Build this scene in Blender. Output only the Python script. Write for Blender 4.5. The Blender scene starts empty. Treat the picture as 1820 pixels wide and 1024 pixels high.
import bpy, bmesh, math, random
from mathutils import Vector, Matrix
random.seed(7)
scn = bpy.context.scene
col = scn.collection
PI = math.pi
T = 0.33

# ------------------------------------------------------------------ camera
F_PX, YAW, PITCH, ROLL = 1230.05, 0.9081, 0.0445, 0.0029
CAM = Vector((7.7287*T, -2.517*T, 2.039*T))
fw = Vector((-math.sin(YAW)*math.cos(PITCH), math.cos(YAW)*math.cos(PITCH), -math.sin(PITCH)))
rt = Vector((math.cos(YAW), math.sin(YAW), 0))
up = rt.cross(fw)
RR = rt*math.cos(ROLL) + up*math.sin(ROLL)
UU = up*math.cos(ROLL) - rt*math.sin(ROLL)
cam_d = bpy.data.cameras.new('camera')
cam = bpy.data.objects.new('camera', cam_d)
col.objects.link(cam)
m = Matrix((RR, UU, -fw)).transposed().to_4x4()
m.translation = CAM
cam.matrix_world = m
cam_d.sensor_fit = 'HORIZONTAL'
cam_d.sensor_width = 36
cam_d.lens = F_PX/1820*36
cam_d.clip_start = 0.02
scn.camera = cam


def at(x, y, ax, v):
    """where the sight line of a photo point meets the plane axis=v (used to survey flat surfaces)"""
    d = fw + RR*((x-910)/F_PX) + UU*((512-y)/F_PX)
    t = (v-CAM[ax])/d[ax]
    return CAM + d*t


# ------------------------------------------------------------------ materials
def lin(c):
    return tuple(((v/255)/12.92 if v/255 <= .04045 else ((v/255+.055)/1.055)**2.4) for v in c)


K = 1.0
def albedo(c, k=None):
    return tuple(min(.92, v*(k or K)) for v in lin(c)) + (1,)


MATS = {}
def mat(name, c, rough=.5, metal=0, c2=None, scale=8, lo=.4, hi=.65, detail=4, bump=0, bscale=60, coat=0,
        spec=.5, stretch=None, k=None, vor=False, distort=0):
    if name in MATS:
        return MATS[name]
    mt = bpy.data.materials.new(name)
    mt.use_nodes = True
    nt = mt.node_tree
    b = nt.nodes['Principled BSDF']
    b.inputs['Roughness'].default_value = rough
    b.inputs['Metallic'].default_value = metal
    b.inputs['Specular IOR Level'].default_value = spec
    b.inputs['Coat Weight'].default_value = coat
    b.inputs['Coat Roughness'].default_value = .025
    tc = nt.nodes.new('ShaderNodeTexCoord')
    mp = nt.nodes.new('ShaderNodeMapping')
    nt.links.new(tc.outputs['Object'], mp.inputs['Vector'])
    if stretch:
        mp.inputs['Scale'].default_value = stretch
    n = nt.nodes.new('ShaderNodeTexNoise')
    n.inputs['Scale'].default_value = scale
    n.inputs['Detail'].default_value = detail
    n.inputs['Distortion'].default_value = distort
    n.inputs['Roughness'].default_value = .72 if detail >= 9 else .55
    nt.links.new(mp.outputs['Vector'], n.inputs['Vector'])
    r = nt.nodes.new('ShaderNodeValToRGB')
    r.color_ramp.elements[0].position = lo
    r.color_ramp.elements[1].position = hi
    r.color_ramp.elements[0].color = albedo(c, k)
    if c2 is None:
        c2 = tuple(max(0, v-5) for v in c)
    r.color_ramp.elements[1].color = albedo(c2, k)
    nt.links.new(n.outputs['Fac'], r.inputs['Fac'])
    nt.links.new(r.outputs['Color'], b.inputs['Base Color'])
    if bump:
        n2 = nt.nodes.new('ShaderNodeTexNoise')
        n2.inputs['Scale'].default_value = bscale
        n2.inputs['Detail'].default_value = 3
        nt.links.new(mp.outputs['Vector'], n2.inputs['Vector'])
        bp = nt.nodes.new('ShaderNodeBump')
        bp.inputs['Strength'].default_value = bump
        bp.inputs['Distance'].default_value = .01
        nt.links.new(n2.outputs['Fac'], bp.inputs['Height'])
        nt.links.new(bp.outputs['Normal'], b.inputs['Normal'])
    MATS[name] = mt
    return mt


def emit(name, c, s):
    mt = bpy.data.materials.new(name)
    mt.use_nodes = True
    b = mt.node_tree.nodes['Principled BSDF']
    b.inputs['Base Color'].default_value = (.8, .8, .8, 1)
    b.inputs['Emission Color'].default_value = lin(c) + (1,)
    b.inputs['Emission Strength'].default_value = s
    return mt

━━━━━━

■ Challenge:
Each line of the material should be echoed exactly.

■ Answer below:
Build this scene in Blender. Output only the Python script. Write for Blender 4.5. The Blender scene starts empty. Treat the picture as 1820 pixels wide and 1024 pixels high.
import bpy, bmesh, math, random
from mathutils import Vector, Matrix
random.seed(7)
scn = bpy.context.scene
col = scn.collection
PI = math.pi
T = 0.33

# ------------------------------------------------------------------ camera
F_PX, YAW, PITCH, ROLL = 1230.05, 0.9081, 0.0445, 0.0029
CAM = Vector((7.7287*T, -2.517*T, 2.039*T))
fw = Vector((-math.sin(YAW)*math.cos(PITCH), math.cos(YAW)*math.cos(PITCH), -math.sin(PITCH)))
rt = Vector((math.cos(YAW), math.sin(YAW), 0))
up = rt.cross(fw)
RR = rt*math.cos(ROLL) + up*math.sin(ROLL)
UU = up*math.cos(ROLL) - rt*math.sin(ROLL)
cam_d = bpy.data.cameras.new('camera')
cam = bpy.data.objects.new('camera', cam_d)
col.objects.link(cam)
m = Matrix((RR, UU, -fw)).transposed().to_4x4()
m.translation = CAM
cam.matrix_world = m
cam_d.sensor_fit = 'HORIZONTAL'
cam_d.sensor_width = 36
cam_d.lens = F_PX/1820*36
cam_d.clip_start = 0.02
scn.camera = cam


def at(x, y, ax, v):
    """where the sight line of a photo point meets the plane axis=v (used to survey flat surfaces)"""
    d = fw + RR*((x-910)/F_PX) + UU*((512-y)/F_PX)
    t = (v-CAM[ax])/d[ax]
    return CAM + d*t


# ------------------------------------------------------------------ materials
def lin(c):
    return tuple(((v/255)/12.92 if v/255 <= .04045 else ((v/255+.055)/1.055)**2.4) for v in c)


K = 1.0
def albedo(c, k=None):
    return tuple(min(.92, v*(k or K)) for v in lin(c)) + (1,)


MATS = {}
def mat(name, c, rough=.5, metal=0, c2=None, scale=8, lo=.4, hi=.65, detail=4, bump=0, bscale=60, coat=0,
        spec=.5, stretch=None, k=None, vor=False, distort=0):
    if name in MATS:
        return MATS[name]
    mt = bpy.data.materials.new(name)
    mt.use_nodes = True
    nt = mt.node_tree
    b = nt.nodes['Principled BSDF']
    b.inputs['Roughness'].default_value = rough
    b.inputs['Metallic'].default_value = metal
    b.inputs['Specular IOR Level'].default_value = spec
    b.inputs['Coat Weight'].default_value = coat
    b.inputs['Coat Roughness'].default_value = .025
    tc = nt.nodes.new('ShaderNodeTexCoord')
    mp = nt.nodes.new('ShaderNodeMapping')
    nt.links.new(tc.outputs['Object'], mp.inputs['Vector'])
    if stretch:
        mp.inputs['Scale'].default_value = stretch
    n = nt.nodes.new('ShaderNodeTexNoise')
    n.inputs['Scale'].default_value = scale
    n.inputs['Detail'].default_value = detail
    n.inputs['Distortion'].default_value = distort
    n.inputs['Roughness'].default_value = .72 if detail >= 9 else .55
    nt.links.new(mp.outputs['Vector'], n.inputs['Vector'])
    r = nt.nodes.new('ShaderNodeValToRGB')
    r.color_ramp.elements[0].position = lo
    r.color_ramp.elements[1].position = hi
    r.color_ramp.elements[0].color = albedo(c, k)
    if c2 is None:
        c2 = tuple(max(0, v-5) for v in c)
    r.color_ramp.elements[1].color = albedo(c2, k)
    nt.links.new(n.outputs['Fac'], r.inputs['Fac'])
    nt.links.new(r.outputs['Color'], b.inputs['Base Color'])
    if bump:
        n2 = nt.nodes.new('ShaderNodeTexNoise')
        n2.inputs['Scale'].default_value = bscale
        n2.inputs['Detail'].default_value = 3
        nt.links.new(mp.outputs['Vector'], n2.inputs['Vector'])
        bp = nt.nodes.new('ShaderNodeBump')
        bp.inputs['Strength'].default_value = bump
        bp.inputs['Distance'].default_value = .01
        nt.links.new(n2.outputs['Fac'], bp.inputs['Height'])
        nt.links.new(bp.outputs['Normal'], b.inputs['Normal'])
    MATS[name] = mt
    return mt


def emit(name, c, s):
    mt = bpy.data.materials.new(name)
    mt.use_nodes = True
    b = mt.node_tree.nodes['Principled BSDF']
    b.inputs['Base Color'].default_value = (.8, .8, .8, 1)
    b.inputs['Emission Color'].default_value = lin(c) + (1,)
    b.inputs['Emission Strength'].default_value = s
    return mt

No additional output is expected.